Das US-Justizministerium und das FBI warnten im vergangenen Monat, dass Terroristen in diesem Sommer erneut einen Anschlag auf die USA durchführen könnten. Am gleichen Tag kündigte das US-Energieministerium einen 450 Millionen Dollar schweren Plan an, gegen terroristische Nuklearwaffen und so genannte "schmutzige Bomben" vorzugehen. Etwas später veröffentlichten US-Ermittler Details über einen Mann namens Jose Padilla - einen ehemaligen Straßengangster, der ein ausführliches Al-Quaida-Trainingsprogramm hinter sich hatte und offenbar plante, eine schmutzige Bombe in Amerika zu zünden.

Laut den vorliegenden Informationen zweifelte die Terrororganisation allerdings daran, dass Padillas Idee durchführbar wäre. Statt dessen sollte er zwei Apartment-Häuser mittels einer Gasexplosion zerstören. Offenbar meinte Al Quaida, dass ein solcher Anschlag tödlicher und zerstörerischer wäre als eine radioaktive Waffe.

Die Terroristen haben Recht - und genau das sollte uns Angst machen. Al Quaida versteht diese schmutzigen Bomben und ihre Anwendbarkeit offenbar besser als viele führende Politiker, die Medien und sogar manche Wissenschaftler.

Unsere Erfahrungen mit so genannten radiologischen Waffen, wie man die schmutzigen Bomben wissenschaftlicher nennt, sind eher gering. Sie benötigen keine Kettenreaktion wie bei Atombomben, sondern nutzen gewöhnliche Explosivstoffe, um ihr radioaktives Material zu verteilen. Saddam Hussein testete solche Waffen 1987, ließ die Arbeiten daran aber einstellen, als er feststellte, wie schlecht sie funktionierten. 1995 vergruben tschetschenische Rebellen Dynamit und eine kleine Menge des radioaktiven Isotops Zäsium-137 in einem Moskauer Park. Sie riefen dann einen Fernsehsender an, der es ausgraben sollte. Wahrscheinlich war den Rebellen klar, dass der Nachrichtenwert der Bombe größer war, wenn sie vor ihrer Explosion entdeckt wurde. Bei diesen Waffen sind die psychologischen Auswirkungen oft größer als der Schaden, den sie tatsächlich anrichten.

Ich will damit nicht den Eindruck erwecken, radioaktives Material sei harmlos. Als 1987 Plünderer im brasilianischen Goiania eine verlassene Strahlentherapie-Maschine fanden und schließlich auseinander nahmen, starben zwei Männer, eine Frau und ein Kind an akuter Strahlenvergiftung. Das Gerät enthielt 1400 Curie Zäsium-137 - eine Curie-Einheit entspricht der Radioaktivität eines Gramms Radium. 250 weitere Personen wurden verstrahlt. 41 Häuser wurden evakuiert, einige davon mussten abgerissen werden, weil sie nicht mehr gereinigt werden konnten.

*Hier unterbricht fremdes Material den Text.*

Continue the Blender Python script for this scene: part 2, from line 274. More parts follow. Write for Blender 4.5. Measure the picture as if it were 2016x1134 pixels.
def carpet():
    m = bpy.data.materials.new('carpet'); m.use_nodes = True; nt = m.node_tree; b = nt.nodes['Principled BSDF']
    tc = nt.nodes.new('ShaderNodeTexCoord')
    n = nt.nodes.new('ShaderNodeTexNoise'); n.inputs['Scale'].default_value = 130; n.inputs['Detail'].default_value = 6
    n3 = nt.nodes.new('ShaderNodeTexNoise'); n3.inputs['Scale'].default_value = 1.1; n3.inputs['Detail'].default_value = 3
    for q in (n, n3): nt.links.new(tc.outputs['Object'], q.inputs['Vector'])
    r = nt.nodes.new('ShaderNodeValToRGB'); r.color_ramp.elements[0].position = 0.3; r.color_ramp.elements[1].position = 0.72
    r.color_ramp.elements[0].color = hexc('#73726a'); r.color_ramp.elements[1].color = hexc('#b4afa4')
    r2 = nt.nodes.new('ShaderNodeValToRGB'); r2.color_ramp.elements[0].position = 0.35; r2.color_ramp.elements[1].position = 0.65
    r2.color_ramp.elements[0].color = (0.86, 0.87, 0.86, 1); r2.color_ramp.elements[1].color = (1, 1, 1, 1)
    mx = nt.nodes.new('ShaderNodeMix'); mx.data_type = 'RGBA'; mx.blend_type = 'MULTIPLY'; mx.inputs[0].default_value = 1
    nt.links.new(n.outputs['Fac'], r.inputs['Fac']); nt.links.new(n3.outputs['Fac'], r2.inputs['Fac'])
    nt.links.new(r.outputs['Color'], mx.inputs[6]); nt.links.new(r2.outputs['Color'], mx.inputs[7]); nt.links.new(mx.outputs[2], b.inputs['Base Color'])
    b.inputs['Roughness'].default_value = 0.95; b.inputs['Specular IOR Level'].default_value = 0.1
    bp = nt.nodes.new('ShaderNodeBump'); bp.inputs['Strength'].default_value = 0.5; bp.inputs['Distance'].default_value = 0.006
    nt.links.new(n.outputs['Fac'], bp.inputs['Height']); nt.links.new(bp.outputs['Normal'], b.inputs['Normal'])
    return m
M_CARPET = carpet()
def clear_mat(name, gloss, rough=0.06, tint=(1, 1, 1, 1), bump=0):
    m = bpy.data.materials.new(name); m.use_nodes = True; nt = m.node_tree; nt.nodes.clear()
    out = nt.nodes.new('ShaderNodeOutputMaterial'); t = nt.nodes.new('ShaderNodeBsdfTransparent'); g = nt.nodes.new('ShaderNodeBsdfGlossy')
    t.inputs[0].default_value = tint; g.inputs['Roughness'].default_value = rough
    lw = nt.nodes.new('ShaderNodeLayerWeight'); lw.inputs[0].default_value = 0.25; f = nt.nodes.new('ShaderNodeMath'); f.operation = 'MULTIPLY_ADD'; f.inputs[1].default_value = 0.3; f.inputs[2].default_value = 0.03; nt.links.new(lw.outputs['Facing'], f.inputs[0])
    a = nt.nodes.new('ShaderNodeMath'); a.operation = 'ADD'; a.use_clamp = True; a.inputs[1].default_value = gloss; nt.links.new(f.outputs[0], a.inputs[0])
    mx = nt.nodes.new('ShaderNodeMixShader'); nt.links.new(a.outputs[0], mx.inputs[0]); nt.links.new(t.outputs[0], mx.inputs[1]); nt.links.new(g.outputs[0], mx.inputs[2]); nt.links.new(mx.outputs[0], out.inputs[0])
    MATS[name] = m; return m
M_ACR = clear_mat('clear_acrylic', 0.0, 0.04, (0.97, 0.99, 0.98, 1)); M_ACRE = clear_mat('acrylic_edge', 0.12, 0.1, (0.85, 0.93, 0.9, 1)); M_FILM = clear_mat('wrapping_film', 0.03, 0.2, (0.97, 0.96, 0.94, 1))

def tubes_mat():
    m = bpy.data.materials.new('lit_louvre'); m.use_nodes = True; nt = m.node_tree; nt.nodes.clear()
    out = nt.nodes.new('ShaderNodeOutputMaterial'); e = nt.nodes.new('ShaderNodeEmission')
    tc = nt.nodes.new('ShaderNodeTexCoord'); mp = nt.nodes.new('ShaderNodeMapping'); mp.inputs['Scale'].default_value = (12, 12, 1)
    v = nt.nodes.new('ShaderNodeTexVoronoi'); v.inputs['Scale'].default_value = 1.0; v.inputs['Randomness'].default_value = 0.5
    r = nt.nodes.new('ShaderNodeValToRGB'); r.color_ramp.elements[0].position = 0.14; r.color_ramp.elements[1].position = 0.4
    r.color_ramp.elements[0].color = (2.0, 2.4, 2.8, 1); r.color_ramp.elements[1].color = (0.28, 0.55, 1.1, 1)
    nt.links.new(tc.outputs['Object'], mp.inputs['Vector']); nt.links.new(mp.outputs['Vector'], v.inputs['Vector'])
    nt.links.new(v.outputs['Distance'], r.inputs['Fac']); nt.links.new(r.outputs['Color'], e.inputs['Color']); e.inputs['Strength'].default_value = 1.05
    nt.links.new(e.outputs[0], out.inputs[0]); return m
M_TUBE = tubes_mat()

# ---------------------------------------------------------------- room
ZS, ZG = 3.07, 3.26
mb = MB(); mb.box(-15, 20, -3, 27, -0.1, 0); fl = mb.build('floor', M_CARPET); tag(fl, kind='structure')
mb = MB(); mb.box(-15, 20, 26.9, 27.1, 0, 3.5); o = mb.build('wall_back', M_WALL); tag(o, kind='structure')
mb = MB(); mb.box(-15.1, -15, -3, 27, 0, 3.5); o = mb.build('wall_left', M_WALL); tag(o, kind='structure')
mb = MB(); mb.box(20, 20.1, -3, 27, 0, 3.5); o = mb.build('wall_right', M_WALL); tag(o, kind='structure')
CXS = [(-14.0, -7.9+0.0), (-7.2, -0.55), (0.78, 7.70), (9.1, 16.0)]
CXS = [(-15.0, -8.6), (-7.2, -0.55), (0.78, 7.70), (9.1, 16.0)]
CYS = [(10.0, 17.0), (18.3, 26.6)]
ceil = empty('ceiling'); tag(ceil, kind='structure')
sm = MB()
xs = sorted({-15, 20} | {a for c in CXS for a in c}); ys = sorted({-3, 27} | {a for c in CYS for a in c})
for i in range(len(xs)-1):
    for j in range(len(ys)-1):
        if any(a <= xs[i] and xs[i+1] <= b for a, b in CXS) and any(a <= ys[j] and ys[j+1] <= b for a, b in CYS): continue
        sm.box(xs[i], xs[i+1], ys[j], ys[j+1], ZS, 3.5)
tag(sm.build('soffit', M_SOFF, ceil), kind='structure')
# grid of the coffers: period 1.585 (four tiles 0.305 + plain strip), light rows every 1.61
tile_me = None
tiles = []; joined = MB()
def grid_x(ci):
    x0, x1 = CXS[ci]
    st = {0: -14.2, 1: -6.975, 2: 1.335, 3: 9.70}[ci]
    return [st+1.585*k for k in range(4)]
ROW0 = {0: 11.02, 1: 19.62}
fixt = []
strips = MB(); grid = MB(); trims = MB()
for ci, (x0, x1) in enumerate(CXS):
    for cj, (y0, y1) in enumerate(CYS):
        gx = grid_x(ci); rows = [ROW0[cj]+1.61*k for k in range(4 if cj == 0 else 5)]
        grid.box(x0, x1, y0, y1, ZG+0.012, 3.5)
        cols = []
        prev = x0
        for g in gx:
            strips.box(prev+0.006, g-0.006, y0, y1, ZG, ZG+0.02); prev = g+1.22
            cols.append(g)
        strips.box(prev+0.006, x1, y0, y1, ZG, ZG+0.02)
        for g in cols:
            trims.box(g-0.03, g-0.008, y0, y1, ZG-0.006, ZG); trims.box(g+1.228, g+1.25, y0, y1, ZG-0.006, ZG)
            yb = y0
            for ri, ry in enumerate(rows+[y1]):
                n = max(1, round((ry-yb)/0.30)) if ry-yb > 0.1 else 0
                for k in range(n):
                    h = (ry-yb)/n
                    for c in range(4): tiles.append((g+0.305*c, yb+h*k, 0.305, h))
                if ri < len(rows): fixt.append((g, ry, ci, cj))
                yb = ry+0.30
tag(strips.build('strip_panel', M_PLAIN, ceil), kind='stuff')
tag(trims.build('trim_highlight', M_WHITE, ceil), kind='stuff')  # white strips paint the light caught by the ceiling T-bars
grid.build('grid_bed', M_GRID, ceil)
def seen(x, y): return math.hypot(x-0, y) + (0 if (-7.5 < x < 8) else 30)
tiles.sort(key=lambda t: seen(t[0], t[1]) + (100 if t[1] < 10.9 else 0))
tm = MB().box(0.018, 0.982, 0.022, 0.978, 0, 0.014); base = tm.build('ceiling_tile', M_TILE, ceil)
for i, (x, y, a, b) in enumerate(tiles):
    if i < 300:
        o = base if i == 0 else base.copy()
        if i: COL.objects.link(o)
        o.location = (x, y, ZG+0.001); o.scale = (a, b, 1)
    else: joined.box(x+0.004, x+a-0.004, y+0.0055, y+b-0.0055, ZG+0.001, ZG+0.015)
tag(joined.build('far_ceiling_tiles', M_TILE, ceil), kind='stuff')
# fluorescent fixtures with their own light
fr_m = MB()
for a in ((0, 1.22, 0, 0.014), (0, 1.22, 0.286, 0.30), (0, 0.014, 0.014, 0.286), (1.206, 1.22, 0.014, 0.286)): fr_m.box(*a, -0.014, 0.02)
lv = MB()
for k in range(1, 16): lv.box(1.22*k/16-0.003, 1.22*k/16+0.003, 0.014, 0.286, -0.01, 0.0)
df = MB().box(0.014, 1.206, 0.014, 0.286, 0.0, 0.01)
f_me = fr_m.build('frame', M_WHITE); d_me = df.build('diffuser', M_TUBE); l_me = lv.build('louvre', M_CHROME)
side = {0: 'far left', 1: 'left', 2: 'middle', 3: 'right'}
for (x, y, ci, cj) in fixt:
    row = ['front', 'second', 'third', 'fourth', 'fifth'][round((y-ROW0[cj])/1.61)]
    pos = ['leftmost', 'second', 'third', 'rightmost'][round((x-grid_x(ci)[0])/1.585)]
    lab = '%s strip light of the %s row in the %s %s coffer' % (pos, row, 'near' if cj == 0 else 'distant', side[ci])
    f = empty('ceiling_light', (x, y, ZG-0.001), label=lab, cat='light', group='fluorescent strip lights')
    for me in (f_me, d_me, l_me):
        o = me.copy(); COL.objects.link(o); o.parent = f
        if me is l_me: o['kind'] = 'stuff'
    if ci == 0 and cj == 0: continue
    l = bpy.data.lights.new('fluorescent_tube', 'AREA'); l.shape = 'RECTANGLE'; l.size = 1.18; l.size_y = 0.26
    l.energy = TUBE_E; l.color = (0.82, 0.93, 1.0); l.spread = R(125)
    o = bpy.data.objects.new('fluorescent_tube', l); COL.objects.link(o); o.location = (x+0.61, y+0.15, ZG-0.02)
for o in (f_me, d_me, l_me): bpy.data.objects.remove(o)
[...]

Man stelle sich vor, die Strahlung wäre nicht auf ein paar Häuser beschränkt geblieben, sondern hätte sich durch eine Explosion über eine ganze Stadt verteilt. Hätte es dann noch mehr Opfer geben? Die überraschende Antwort ist: Nein. Wenn sich die Radioaktivität auf diese Art verteilt, müsste zwar eine größere Gegend evakuiert werden. Zu Todesfällen, die in direkter Verbindung mit dem Ereignis stehen, würde es aber aller Wahrscheinlichkeit nach nicht kommen.